[THE TASK]:
Repeat each line exactly as it is written.

[DATA EXCERPT]:
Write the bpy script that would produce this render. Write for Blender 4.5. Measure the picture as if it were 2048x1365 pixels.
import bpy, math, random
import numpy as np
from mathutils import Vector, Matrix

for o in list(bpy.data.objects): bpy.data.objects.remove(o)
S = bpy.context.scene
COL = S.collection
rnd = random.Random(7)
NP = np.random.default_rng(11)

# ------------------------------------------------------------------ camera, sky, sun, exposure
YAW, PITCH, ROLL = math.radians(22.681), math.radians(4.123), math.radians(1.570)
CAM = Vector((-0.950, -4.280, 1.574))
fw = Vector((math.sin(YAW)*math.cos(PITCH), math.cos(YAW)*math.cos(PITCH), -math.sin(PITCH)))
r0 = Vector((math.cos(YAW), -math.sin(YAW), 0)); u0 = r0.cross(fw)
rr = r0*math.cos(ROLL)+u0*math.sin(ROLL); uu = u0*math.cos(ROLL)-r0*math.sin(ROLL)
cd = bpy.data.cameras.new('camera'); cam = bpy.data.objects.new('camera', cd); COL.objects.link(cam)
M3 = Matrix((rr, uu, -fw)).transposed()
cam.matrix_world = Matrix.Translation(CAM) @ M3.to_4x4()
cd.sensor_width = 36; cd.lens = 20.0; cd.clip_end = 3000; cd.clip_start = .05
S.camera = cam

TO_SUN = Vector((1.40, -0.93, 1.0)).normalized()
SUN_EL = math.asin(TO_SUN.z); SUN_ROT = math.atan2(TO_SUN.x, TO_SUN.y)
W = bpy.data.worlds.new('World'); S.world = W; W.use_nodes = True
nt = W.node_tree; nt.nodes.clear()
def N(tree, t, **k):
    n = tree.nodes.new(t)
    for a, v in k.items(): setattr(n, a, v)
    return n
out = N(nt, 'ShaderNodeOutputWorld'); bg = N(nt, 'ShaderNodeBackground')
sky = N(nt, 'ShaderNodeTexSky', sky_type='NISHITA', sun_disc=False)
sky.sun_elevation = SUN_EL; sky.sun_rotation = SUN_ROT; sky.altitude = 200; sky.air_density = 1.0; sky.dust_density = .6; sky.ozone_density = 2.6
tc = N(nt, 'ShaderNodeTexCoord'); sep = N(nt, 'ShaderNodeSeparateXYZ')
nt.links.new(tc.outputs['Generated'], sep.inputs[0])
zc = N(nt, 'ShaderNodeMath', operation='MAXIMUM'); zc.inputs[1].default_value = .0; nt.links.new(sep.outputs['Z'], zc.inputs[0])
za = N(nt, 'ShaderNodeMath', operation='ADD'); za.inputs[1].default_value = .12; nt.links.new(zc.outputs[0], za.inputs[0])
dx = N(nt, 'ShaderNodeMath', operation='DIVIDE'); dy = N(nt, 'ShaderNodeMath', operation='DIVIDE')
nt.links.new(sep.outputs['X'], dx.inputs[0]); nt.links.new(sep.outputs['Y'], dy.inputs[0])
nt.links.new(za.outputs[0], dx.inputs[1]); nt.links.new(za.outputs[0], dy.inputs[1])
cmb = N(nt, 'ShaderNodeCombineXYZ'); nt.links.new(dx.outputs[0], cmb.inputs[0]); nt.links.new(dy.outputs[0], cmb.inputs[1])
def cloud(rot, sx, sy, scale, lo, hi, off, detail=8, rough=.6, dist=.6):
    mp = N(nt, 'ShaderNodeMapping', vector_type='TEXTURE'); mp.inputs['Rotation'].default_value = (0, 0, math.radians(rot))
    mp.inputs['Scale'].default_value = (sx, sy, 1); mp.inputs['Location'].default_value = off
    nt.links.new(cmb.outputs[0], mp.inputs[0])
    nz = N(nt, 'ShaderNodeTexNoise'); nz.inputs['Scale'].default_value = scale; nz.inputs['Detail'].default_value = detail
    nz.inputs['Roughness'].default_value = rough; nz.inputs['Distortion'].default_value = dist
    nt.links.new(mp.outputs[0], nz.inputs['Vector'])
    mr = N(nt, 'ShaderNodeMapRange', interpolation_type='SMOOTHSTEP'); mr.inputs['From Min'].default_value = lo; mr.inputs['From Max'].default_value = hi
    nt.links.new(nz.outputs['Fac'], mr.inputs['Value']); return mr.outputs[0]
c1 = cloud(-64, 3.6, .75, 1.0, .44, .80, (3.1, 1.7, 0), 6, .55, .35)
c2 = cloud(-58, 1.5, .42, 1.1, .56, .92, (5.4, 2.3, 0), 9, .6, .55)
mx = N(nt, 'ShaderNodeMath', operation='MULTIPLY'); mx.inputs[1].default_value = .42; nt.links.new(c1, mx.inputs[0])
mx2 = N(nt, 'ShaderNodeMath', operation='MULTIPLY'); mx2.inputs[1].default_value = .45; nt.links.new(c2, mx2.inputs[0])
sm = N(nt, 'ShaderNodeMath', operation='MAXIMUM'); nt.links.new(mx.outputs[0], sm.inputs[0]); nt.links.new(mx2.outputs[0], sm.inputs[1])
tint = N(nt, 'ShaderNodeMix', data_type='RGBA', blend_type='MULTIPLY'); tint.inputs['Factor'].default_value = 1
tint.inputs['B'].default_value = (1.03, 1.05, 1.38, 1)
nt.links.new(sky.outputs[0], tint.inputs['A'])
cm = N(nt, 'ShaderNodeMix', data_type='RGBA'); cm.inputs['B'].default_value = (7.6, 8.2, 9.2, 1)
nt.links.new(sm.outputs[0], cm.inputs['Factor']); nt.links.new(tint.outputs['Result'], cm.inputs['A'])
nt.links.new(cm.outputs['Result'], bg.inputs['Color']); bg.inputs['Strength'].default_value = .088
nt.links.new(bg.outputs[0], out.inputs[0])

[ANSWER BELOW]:
Write the bpy script that would produce this render. Write for Blender 4.5. Measure the picture as if it were 2048x1365 pixels.
import bpy, math, random
import numpy as np
from mathutils import Vector, Matrix

for o in list(bpy.data.objects): bpy.data.objects.remove(o)
S = bpy.context.scene
COL = S.collection
rnd = random.Random(7)
NP = np.random.default_rng(11)

# ------------------------------------------------------------------ camera, sky, sun, exposure
YAW, PITCH, ROLL = math.radians(22.681), math.radians(4.123), math.radians(1.570)
CAM = Vector((-0.950, -4.280, 1.574))
fw = Vector((math.sin(YAW)*math.cos(PITCH), math.cos(YAW)*math.cos(PITCH), -math.sin(PITCH)))
r0 = Vector((math.cos(YAW), -math.sin(YAW), 0)); u0 = r0.cross(fw)
rr = r0*math.cos(ROLL)+u0*math.sin(ROLL); uu = u0*math.cos(ROLL)-r0*math.sin(ROLL)
cd = bpy.data.cameras.new('camera'); cam = bpy.data.objects.new('camera', cd); COL.objects.link(cam)
M3 = Matrix((rr, uu, -fw)).transposed()
cam.matrix_world = Matrix.Translation(CAM) @ M3.to_4x4()
cd.sensor_width = 36; cd.lens = 20.0; cd.clip_end = 3000; cd.clip_start = .05
S.camera = cam

TO_SUN = Vector((1.40, -0.93, 1.0)).normalized()
SUN_EL = math.asin(TO_SUN.z); SUN_ROT = math.atan2(TO_SUN.x, TO_SUN.y)
W = bpy.data.worlds.new('World'); S.world = W; W.use_nodes = True
nt = W.node_tree; nt.nodes.clear()
def N(tree, t, **k):
    n = tree.nodes.new(t)
    for a, v in k.items(): setattr(n, a, v)
    return n
out = N(nt, 'ShaderNodeOutputWorld'); bg = N(nt, 'ShaderNodeBackground')
sky = N(nt, 'ShaderNodeTexSky', sky_type='NISHITA', sun_disc=False)
sky.sun_elevation = SUN_EL; sky.sun_rotation = SUN_ROT; sky.altitude = 200; sky.air_density = 1.0; sky.dust_density = .6; sky.ozone_density = 2.6
tc = N(nt, 'ShaderNodeTexCoord'); sep = N(nt, 'ShaderNodeSeparateXYZ')
nt.links.new(tc.outputs['Generated'], sep.inputs[0])
zc = N(nt, 'ShaderNodeMath', operation='MAXIMUM'); zc.inputs[1].default_value = .0; nt.links.new(sep.outputs['Z'], zc.inputs[0])
za = N(nt, 'ShaderNodeMath', operation='ADD'); za.inputs[1].default_value = .12; nt.links.new(zc.outputs[0], za.inputs[0])
dx = N(nt, 'ShaderNodeMath', operation='DIVIDE'); dy = N(nt, 'ShaderNodeMath', operation='DIVIDE')
nt.links.new(sep.outputs['X'], dx.inputs[0]); nt.links.new(sep.outputs['Y'], dy.inputs[0])
nt.links.new(za.outputs[0], dx.inputs[1]); nt.links.new(za.outputs[0], dy.inputs[1])
cmb = N(nt, 'ShaderNodeCombineXYZ'); nt.links.new(dx.outputs[0], cmb.inputs[0]); nt.links.new(dy.outputs[0], cmb.inputs[1])
def cloud(rot, sx, sy, scale, lo, hi, off, detail=8, rough=.6, dist=.6):
    mp = N(nt, 'ShaderNodeMapping', vector_type='TEXTURE'); mp.inputs['Rotation'].default_value = (0, 0, math.radians(rot))
    mp.inputs['Scale'].default_value = (sx, sy, 1); mp.inputs['Location'].default_value = off
    nt.links.new(cmb.outputs[0], mp.inputs[0])
    nz = N(nt, 'ShaderNodeTexNoise'); nz.inputs['Scale'].default_value = scale; nz.inputs['Detail'].default_value = detail
    nz.inputs['Roughness'].default_value = rough; nz.inputs['Distortion'].default_value = dist
    nt.links.new(mp.outputs[0], nz.inputs['Vector'])
    mr = N(nt, 'ShaderNodeMapRange', interpolation_type='SMOOTHSTEP'); mr.inputs['From Min'].default_value = lo; mr.inputs['From Max'].default_value = hi
    nt.links.new(nz.outputs['Fac'], mr.inputs['Value']); return mr.outputs[0]
c1 = cloud(-64, 3.6, .75, 1.0, .44, .80, (3.1, 1.7, 0), 6, .55, .35)
c2 = cloud(-58, 1.5, .42, 1.1, .56, .92, (5.4, 2.3, 0), 9, .6, .55)
mx = N(nt, 'ShaderNodeMath', operation='MULTIPLY'); mx.inputs[1].default_value = .42; nt.links.new(c1, mx.inputs[0])
mx2 = N(nt, 'ShaderNodeMath', operation='MULTIPLY'); mx2.inputs[1].default_value = .45; nt.links.new(c2, mx2.inputs[0])
sm = N(nt, 'ShaderNodeMath', operation='MAXIMUM'); nt.links.new(mx.outputs[0], sm.inputs[0]); nt.links.new(mx2.outputs[0], sm.inputs[1])
tint = N(nt, 'ShaderNodeMix', data_type='RGBA', blend_type='MULTIPLY'); tint.inputs['Factor'].default_value = 1
tint.inputs['B'].default_value = (1.03, 1.05, 1.38, 1)
nt.links.new(sky.outputs[0], tint.inputs['A'])
cm = N(nt, 'ShaderNodeMix', data_type='RGBA'); cm.inputs['B'].default_value = (7.6, 8.2, 9.2, 1)
nt.links.new(sm.outputs[0], cm.inputs['Factor']); nt.links.new(tint.outputs['Result'], cm.inputs['A'])
nt.links.new(cm.outputs['Result'], bg.inputs['Color']); bg.inputs['Strength'].default_value = .088
nt.links.new(bg.outputs[0], out.inputs[0])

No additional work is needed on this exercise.